On 31 January 2023, the Hong Kong Monetary Authority (HKMA) confirmed in its consultation conclusions (the Conclusions), the plan to regulate certain activities relating to stablecoins. The Conclusions follow the HKMA’s discussion paper on crypto-assets and stablecoins published in January 2022 and responses from 58 industry participants that were mostly supportive of a 'risk-based and agile' regulatory framework for stablecoins.

Stablecoins can be broadly defined to capture a wide range of crypto-assets that aim to maintain a stable value relative to a specified class of assets such as fiat currencies or commodities. Key points to note about the expected regulatory framework include the following:

  • The HKMA will start with regulating stablecoins that are pegged to one or more fiat currencies (In-scope stablecoins) including the Hong Kong dollar, as they are more likely to be used in payments and linked to the traditional financial system, and therefore carry greater monetary and financial stability risks.
  • In-scope stablecoins must be fully backed and redeemable at par within a reasonable period. Stablecoins that derive their value based on arbitrage or algorithm will not be accepted.
  • Entities including those that conduct or actively market a regulated activity in Hong Kong, or conduct a regulated activity concerning stablecoins pegged to the Hong Kong dollar, will require a licence from the HKMA. The HKMA will also be empowered to require an entity to obtain a licence and become regulated having regard to matters of significant public interest.
  • Key activities subject to compulsory licensing and to be regulated include issuance, governance, stabilisation and wallet services of In-scope stablecoins. The HKMA noted that these key activities are not intended to be exhaustive so there may be additional activities or elaborations set out at its next consultation on the more granular regulatory requirements.
  • The framework will be comprehensive and entail regulatory requirements in areas such as ownership, governance and management, financial resources requirements, risk management, anti-money laundering and counter-terrorist financing, user protection and regular audits and disclosure requirements.
  • The target implementation date of the regulatory framework is 2023/2024.
  • The HKMA will further assess and work with other stakeholders in the Hong Kong SAR Government and local regulators to address any issues of regulatory overlaps or gaps.

Our Comment

The Conclusions represent another step forward in Hong Kong's cautious and incremental approach in regulating the broader virtual assets market. Steps already taken include the new regulatory regime for virtual asset service providers under the amended Anti-Money Laundering and Counter Terrorist Financing Ordinance (Cap. 615) (see our updates here and here) and what we have observed as a steady evolution of the regulatory landscape concerning digital assets since 2017 (see this Legal Update).

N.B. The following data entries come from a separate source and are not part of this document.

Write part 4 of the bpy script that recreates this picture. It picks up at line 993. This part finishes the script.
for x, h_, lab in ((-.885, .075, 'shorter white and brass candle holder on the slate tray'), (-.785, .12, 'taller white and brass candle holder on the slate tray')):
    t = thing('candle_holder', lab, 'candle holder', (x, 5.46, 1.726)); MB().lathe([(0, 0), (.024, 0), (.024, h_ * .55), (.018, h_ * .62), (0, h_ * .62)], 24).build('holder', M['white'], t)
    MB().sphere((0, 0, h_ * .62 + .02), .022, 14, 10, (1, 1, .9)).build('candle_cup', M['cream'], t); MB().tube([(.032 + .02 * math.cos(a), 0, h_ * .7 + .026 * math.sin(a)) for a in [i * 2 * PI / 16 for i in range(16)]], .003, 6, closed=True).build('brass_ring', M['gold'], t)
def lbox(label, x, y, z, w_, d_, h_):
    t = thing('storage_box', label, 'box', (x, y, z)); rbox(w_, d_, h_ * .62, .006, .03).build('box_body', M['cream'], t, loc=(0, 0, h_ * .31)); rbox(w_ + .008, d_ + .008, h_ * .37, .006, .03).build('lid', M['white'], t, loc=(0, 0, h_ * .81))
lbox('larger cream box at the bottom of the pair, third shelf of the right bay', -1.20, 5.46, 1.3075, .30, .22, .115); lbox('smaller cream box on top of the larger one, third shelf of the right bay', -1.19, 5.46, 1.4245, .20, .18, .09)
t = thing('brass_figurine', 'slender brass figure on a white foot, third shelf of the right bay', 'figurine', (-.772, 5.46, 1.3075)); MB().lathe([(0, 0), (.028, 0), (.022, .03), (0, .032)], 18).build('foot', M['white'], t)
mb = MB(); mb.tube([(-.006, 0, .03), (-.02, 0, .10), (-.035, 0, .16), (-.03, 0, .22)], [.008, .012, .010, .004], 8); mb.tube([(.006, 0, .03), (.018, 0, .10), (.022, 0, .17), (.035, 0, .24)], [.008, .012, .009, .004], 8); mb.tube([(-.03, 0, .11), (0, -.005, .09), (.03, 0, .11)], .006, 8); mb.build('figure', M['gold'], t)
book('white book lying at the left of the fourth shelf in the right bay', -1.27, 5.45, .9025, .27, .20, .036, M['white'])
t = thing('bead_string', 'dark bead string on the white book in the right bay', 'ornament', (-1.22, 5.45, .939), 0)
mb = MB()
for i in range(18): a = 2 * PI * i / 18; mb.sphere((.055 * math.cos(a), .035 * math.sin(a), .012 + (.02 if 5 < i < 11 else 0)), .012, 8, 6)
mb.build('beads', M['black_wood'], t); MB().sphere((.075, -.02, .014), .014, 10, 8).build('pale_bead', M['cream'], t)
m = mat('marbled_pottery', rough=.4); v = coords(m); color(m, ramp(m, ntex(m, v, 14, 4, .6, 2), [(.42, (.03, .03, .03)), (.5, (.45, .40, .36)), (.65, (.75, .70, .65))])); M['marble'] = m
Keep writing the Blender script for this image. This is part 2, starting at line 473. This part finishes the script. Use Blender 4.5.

The vulnerabilities of the international virtual assets market highlighted recently by incidents concerning TerraUSD, Tether and FTX vindicates the efforts of the HKMA and the Securities and Futures Commission to steadily develop a safe and transparent environment to nurture the growth of the digital asset industry while safeguarding consumers' interests.

What to Expect Next

The HKMA will soon announce its next consultation on the more granular requirements of the regulatory regime which will feature in the draft legislation. In this process, the HKMA said it will draw reference from recommendations made by international regulatory bodies.